Als das Boot mit mit den drei Passagieren, vierzehn Matrosen und zwei Knaben – einer davon war der jüngste Midshipman, welcher seine erste Seereise machte – abstieß, standen viele der Zurückbleibenden auf dem Verdeck, schwenkten die Tücher und riefen Hurrah – ach, obwohl sie auf den Tod gefaßt waren, ahnten sie doch nicht, wie unmittelbar nahe er ihnen bevorstand! Wir waren kaum achtzig Ellen weit entfernt, da kam ein so wüthender Windstoß, daß wir nicht hören und sehen konnten; als wir uns dann umschauten, sank das herrliche Schiff mit reißender Schnelligkeit und das Herz brach uns fast vor Jammer, als zuletzt Alles verschwunden war und nur noch ein wilder Wogenstrudel die Unglücksstätte bezeichnete. Im letzten Moment wurden Alle auf dem Verdeck durch den Sturm nach vorwärts gedrängt, nur der dritte Officier, Namens Angel, stand bis zuletzt an seinem Posten bei der Maschine, welche die Pumpen bewegte, seine Hände lagen noch auf der Maschine, als das Schiff verschwand. In den letzten Stunden waren sämmtliche Passagiere in Folge der langen Todesangst ruhig und in ihr Schicksal ergeben; ich sehe noch eine Londoner Dame dastehen und uns ihr Lebewohl zunicken.

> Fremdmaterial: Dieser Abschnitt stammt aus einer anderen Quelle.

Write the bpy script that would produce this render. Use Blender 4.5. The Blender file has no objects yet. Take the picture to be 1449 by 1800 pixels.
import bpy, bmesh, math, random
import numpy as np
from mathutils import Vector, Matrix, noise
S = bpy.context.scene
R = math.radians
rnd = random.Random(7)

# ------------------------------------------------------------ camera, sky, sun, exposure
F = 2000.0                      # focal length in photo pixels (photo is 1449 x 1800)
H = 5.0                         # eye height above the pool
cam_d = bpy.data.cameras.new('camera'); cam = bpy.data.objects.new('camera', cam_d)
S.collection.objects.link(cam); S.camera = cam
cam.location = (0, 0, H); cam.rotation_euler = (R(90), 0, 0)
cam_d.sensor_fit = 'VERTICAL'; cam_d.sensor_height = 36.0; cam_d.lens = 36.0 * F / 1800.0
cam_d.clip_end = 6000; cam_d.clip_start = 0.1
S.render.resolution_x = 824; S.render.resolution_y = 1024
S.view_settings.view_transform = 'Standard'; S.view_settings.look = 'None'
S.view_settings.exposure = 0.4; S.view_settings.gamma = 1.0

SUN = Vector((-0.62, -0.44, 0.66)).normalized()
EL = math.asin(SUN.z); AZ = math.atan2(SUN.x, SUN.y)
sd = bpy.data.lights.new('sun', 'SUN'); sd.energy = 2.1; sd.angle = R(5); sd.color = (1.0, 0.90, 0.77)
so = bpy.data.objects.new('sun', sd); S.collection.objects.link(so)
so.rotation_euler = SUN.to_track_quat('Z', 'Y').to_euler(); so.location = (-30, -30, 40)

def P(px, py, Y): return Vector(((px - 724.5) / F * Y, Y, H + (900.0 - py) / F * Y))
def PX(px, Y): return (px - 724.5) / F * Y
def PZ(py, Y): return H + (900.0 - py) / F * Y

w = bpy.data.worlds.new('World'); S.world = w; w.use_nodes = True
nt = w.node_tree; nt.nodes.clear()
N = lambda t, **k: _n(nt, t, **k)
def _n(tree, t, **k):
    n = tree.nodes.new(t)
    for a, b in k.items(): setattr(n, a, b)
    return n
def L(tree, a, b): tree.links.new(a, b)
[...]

Noch eine traurige Geschichte will ich erwähnen: Unter den Passagieren waren auch zwei arme alte Leute mit ihren drei Kindern, die schon das dritte Mal vergeblich versuchten, nach Australien zu gelangen. Das erste Mal hatten sie die Reise auf einem Schiffe begonnen, welches unterwegs strandete; zum zweiten Mal hatten sie ihr Glück versucht mit dem Schiff „Duncan Dunbar“, das ebenfalls scheiterte. Sie ließen sich jedoch dadurch nicht warnen und abschrecken; wir sahen, wie das arme Weib von den Wellen über Bord gespült wurde – bald darauf folgte ihr der Mann nach, von ihrem Ringen und Sorgen nun auf einmal befreit.

Wir sahen viele der Reisenden mit Revolvern in der Hand auf dem Verdeck stehen; sie wollten sich im letzten Augenblick, wenn das Schiff unterginge, erschießen, da sie den Tod durch die Kugel dem Tode des Ertrinkens vorzogen; ein Freund bot dem andern an, ihn zu erschießen, wenn er es wünschte. Ich glaube aber schwerlich, daß sie Zeit gefunden, ihren Vorsatz auszuführen, da mit einem Male der Boden unter ihnen schwand und der Todesengel seine düsteren Fittige um Alle zugleich hüllte!